AMOC is a large system of ocean currents that carry warm water from the tropics northwards into the Arctic region. Picture: Wikimedia

But any disturbance of the AMOC can have an impact. One way that can happen is meltwater from an ice sheet - a tongue of cold, fresh water that is less dense than the salty water coming up from the tropics.

Because of the intertwined relationship between ocean temperature and our atmosphere, this ocean cooling causes a southward shift in the Arctic front, changing moisture transport and air mass trajectories across Europe. In Southern Europe this can mean less rain - less evaporation from cooler ocean surfaces, so less moisture in the atmosphere to bring rain.

The major cooling 126,500 years ago has been attributed largely to the final melting of the remnants of a large ice sheet that covered northern USA and Canada during the preceding glacial period.

The meltwater from this ice sheet travelled through Hudson Bay and out into the North Atlantic via the Labrador Sea, and may also have involved melting ice from Greenland. The meltwaters caused regional cooling and interrupted ocean circulation.

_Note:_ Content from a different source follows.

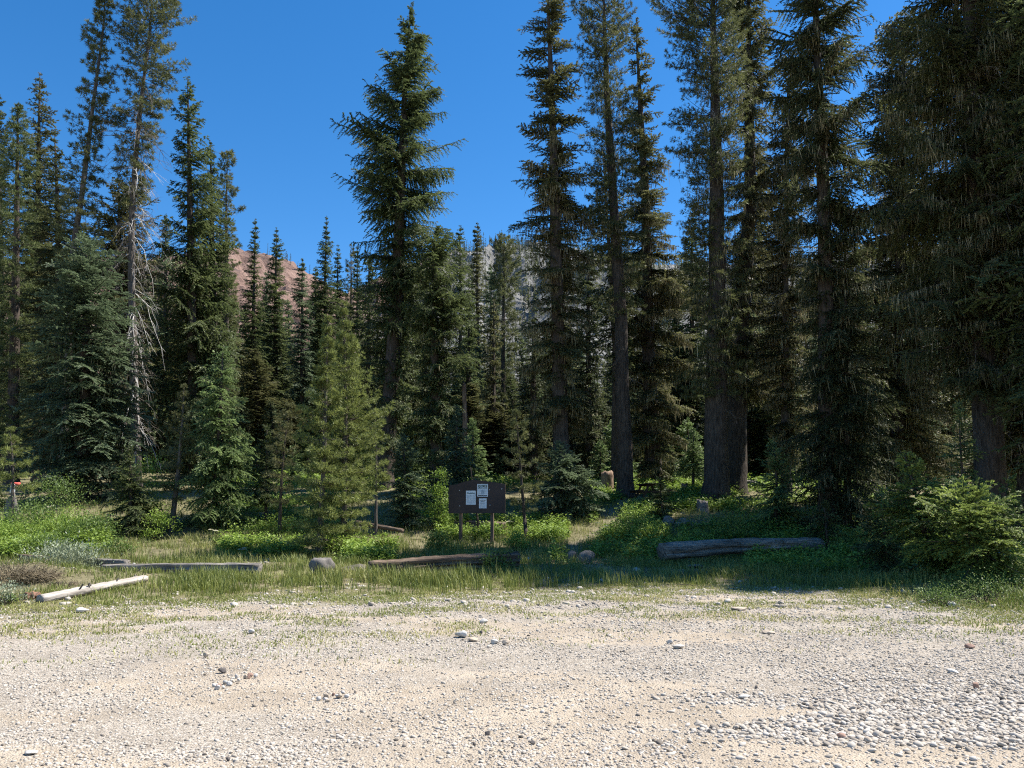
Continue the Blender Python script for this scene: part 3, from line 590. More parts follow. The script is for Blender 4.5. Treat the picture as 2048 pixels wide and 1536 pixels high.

Data from the sub-polar ocean cores also suggest that the subsequent aridity events in southern Europe could also have been triggered by melting ice from Greenland.

To test this scenario, our colleagues Dr Laurie Menviel and Dr Andrea Taschetto from the University of New South Wales, worked on modelling experiments.

Century-scale disruptions

These experiments simulated meltwater flowing into the sub-Arctic region using the same volume of water Greenland’s ice released that affected sea levels during the Last Interglacial and at rates comparable to today’s sea level increases (a few millimetres each year).

The results indicate that the volume of meltwater would have weakened ocean circulation in the North Atlantic by 35 per cent for the largest event and 20 per cent for the smaller ones - in both cases leading to rainfall decreases across the Mediterranean that lasted a few centuries.

We can see this reflected in the vegetation and rainfall changes suggested by the ocean-core and stalagmite data.

Could the Greenland ice sheet melt faster than in the past? Picture: Shutterstock

The results of this work suggest that periods of ‘excess warmth’, like the Last Interglacial, can lead to significant melting of ice in Greenland and century-scale disruptions in the North Atlantic Ocean circulation that have an effect on rainfall much further afield.

Whether or not this occurred during older interglacials, and precisely how these events influenced the climate of regions beyond southern Europe, are the subject of ongoing studies.

But with mean global temperatures creeping higher, and climate projections showing significant Arctic warming by the year 2100 – comparable to Arctic temperature estimates of the Last Interglacial – the possibility of accelerated Greenland melting looms.

A dry southern Europe is already vulnerable when it comes to water security under climate projections, and although the changes we studied occurred over centuries, were they to play out in the future, it would be a major ongoing issue for us all.